Students Edit their Dictado- Next, students read through their pretest and correct any mistakes they've made using the editing marks (we have a poster of the editing marks and most of them are already familiar with them)
Tuesday
Students just copy down the dictado on a 1/2 sheet of paper to take home to study from. I sometimes have them body spell the dictado on Tuesday morning to connect with the passage more kinesthetically.
Wednesday
Partner Dictado- The students pair up and take turns dictating to each other in the front of their ELD/Dictado Notebooks (write your email in the comments if you want a copy of the instructions I post for students to remind them what a good partner dictado will look like). Then they trade and correct each others work using the correctly written dictado from Monday.

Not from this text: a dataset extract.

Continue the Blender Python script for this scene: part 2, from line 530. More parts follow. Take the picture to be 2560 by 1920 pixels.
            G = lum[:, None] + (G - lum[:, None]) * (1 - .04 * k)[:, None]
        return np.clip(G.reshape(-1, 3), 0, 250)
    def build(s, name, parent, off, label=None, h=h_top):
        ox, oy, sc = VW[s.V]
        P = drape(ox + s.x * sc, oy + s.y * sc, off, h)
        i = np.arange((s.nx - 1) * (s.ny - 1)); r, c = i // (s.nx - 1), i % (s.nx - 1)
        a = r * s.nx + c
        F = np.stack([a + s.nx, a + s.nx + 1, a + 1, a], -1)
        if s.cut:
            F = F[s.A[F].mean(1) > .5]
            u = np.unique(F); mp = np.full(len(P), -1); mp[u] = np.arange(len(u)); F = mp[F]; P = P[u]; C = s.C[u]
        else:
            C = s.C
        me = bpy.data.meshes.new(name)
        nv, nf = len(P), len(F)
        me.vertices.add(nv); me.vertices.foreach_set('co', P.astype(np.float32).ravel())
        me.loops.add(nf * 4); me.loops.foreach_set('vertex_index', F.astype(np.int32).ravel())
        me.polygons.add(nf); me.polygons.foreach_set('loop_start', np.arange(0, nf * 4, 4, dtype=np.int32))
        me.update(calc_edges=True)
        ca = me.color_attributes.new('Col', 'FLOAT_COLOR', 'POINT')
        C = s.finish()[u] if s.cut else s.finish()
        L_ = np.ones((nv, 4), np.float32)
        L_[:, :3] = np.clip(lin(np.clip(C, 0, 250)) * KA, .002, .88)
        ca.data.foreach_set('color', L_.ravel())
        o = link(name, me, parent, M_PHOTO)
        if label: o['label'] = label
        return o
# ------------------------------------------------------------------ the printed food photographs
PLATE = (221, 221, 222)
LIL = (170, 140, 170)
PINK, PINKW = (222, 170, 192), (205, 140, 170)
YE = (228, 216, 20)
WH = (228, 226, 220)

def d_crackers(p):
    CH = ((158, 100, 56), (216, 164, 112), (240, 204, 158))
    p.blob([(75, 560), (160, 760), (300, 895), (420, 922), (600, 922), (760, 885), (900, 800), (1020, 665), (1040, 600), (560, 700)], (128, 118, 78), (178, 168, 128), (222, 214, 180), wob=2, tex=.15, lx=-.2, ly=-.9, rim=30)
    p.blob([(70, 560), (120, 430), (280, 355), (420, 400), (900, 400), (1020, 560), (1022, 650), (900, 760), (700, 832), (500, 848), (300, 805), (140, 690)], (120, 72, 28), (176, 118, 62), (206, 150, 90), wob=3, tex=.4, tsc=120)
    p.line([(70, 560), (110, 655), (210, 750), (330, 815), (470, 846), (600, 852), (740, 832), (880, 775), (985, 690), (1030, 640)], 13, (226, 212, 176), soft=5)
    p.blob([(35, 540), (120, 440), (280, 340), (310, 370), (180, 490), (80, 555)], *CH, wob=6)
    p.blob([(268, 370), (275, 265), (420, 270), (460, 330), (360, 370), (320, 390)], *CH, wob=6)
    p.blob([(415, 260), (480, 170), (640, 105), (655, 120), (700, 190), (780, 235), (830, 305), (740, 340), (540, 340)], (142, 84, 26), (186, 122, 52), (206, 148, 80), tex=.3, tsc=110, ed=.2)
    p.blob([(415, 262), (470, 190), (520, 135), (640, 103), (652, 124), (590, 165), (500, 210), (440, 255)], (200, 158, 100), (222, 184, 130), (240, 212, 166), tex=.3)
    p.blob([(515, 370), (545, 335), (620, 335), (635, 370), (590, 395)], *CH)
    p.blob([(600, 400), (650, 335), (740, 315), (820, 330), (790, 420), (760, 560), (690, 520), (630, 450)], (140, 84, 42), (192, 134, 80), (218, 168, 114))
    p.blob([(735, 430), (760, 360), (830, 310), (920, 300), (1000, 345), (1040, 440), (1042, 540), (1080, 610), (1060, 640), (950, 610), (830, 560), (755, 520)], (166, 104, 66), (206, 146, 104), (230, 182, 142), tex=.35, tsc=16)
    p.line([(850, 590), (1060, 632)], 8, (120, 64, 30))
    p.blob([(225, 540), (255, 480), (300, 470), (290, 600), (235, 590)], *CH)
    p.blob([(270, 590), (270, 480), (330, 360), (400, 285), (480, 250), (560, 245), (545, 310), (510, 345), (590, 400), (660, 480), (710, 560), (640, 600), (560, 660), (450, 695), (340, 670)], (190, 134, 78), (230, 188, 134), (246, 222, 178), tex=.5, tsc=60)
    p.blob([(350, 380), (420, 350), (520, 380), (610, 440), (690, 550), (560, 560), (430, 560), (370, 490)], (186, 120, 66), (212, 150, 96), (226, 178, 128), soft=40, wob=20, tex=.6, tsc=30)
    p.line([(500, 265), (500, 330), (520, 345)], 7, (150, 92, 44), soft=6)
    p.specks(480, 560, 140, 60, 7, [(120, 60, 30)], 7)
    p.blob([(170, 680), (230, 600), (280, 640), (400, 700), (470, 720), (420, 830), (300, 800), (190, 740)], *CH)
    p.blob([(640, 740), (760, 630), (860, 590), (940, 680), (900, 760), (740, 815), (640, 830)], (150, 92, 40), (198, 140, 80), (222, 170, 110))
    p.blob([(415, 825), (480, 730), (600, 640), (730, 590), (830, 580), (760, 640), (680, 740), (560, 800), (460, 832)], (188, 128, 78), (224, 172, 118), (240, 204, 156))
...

This is when I pull my intervention/Foundations group and I dictate it to them while hinting at the language focus for the week. Then I correct each Foundation student's dictado and discuss the results, reteaching if necessary and mostly giving more language pattern tips. I sometimes have my students write something to the effect of, "Today during partner dictado, I was still tricked on _____________. On Friday, I will make sure that it doesn't trick me by remembering ___________________________."
Thursday
During school, students write the dictado on a 1/2 sheet of paper to study from that evening. Their homework for the night is to study the spelling words and the dictado, and to turn in whatever they did to study the next morning. I have a long list of different ways to study; leave a message with your email if you'd like them!
Friday
Teacher Administers Post Test- The teacher administers the post test in the same fashion that they did on Monday. This time, students leave their dictado open to that testing page and turn it in to the teacher, who grades it. The teacher simply edits the work carefully, and marks how many mistakes (a misspelled word counts as -1, incorrect capitalization -1, forgot to indent -1, etc) there were total. Celebrate the improvement from Monday, and remind students that they can use the language patterns that they've learned in dictado this week in their writing for the rest of their lives!